> _Exercise directions_:
Reproduce, please, only the lines from the first line below to the line containing "from mathutils import Vector", inclusive.

++++

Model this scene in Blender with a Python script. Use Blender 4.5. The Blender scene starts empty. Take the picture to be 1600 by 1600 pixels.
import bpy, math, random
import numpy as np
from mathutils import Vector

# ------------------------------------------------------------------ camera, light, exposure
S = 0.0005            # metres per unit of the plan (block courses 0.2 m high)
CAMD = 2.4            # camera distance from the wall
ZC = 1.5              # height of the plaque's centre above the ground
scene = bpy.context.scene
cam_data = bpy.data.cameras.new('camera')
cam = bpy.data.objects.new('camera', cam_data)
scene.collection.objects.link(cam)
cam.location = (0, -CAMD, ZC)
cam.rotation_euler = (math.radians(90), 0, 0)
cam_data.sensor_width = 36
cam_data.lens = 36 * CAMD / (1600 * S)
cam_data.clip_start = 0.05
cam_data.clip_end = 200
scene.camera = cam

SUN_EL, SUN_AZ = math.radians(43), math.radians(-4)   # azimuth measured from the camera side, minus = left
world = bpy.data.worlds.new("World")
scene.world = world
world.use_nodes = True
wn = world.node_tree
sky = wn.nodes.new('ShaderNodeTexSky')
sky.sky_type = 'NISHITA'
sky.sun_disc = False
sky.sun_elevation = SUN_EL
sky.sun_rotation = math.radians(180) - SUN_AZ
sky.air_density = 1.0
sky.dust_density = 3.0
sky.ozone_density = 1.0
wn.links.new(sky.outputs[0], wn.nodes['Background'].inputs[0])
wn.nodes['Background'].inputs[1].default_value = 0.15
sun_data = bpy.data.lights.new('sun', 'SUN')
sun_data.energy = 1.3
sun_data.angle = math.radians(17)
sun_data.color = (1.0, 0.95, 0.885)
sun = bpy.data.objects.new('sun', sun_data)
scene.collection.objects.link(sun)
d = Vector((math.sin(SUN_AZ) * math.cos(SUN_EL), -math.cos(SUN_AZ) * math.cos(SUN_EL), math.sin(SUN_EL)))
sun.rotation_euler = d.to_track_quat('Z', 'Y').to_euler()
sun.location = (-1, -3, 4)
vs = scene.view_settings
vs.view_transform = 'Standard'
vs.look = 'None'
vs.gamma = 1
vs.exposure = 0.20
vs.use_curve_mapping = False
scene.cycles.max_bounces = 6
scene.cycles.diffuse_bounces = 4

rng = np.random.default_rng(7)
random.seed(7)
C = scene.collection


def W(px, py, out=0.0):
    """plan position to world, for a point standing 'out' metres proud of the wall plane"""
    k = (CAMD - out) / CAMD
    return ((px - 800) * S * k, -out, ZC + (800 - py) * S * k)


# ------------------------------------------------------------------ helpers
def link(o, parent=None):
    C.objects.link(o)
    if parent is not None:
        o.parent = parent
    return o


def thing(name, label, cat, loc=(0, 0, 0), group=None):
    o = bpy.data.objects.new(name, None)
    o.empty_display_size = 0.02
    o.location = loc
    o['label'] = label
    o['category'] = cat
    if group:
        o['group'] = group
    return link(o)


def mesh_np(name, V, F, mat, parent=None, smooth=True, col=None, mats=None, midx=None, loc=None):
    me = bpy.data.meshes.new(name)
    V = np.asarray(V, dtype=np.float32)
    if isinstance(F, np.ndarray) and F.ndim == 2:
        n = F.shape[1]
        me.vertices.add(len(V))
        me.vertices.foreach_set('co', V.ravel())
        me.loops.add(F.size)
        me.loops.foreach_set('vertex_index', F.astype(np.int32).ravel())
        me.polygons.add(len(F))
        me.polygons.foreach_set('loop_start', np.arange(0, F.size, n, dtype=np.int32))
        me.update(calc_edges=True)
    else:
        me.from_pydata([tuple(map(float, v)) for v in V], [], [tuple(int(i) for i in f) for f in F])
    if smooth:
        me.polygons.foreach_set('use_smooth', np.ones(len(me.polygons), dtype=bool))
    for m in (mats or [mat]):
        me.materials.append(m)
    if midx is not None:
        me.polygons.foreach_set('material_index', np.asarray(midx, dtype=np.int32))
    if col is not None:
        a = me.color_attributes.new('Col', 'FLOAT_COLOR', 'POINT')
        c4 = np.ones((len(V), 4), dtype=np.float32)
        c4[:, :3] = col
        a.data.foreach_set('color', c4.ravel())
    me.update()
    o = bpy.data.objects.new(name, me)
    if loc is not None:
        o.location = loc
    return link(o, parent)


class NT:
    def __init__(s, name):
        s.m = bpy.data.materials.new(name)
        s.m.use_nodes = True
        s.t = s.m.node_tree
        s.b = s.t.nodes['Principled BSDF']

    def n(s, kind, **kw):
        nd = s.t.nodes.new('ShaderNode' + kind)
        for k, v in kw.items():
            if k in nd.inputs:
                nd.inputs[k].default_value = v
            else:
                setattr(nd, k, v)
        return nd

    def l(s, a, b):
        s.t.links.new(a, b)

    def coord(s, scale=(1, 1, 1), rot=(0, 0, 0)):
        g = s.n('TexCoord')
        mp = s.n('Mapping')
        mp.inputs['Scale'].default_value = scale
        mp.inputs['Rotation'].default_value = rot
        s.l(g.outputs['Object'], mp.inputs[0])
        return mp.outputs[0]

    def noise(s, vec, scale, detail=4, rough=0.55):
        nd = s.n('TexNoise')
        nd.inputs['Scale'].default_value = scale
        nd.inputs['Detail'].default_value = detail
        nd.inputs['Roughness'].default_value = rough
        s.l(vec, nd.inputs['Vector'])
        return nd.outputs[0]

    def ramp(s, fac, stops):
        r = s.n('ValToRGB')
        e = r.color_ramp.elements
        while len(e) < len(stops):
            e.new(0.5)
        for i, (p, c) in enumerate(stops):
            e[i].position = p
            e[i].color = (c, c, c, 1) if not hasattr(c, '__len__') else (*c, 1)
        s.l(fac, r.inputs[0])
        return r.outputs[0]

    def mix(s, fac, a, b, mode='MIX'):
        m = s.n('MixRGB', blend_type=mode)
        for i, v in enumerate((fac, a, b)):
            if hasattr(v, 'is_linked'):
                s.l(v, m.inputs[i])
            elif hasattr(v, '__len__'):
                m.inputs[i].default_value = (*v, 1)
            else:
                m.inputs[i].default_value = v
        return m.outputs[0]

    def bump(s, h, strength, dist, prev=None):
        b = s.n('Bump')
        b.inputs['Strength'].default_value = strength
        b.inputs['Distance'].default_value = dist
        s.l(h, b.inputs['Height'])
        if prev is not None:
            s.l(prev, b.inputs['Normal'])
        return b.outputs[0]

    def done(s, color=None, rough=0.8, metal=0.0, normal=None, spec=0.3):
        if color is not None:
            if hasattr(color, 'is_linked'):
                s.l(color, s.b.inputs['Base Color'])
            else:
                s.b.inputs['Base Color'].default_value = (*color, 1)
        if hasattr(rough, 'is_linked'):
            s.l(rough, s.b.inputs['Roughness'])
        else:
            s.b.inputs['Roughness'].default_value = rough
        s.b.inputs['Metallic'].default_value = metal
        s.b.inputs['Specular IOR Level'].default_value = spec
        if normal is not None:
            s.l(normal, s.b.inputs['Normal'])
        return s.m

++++

> _Response below_:
Model this scene in Blender with a Python script. Use Blender 4.5. The Blender scene starts empty. Take the picture to be 1600 by 1600 pixels.
import bpy, math, random
import numpy as np
from mathutils import Vector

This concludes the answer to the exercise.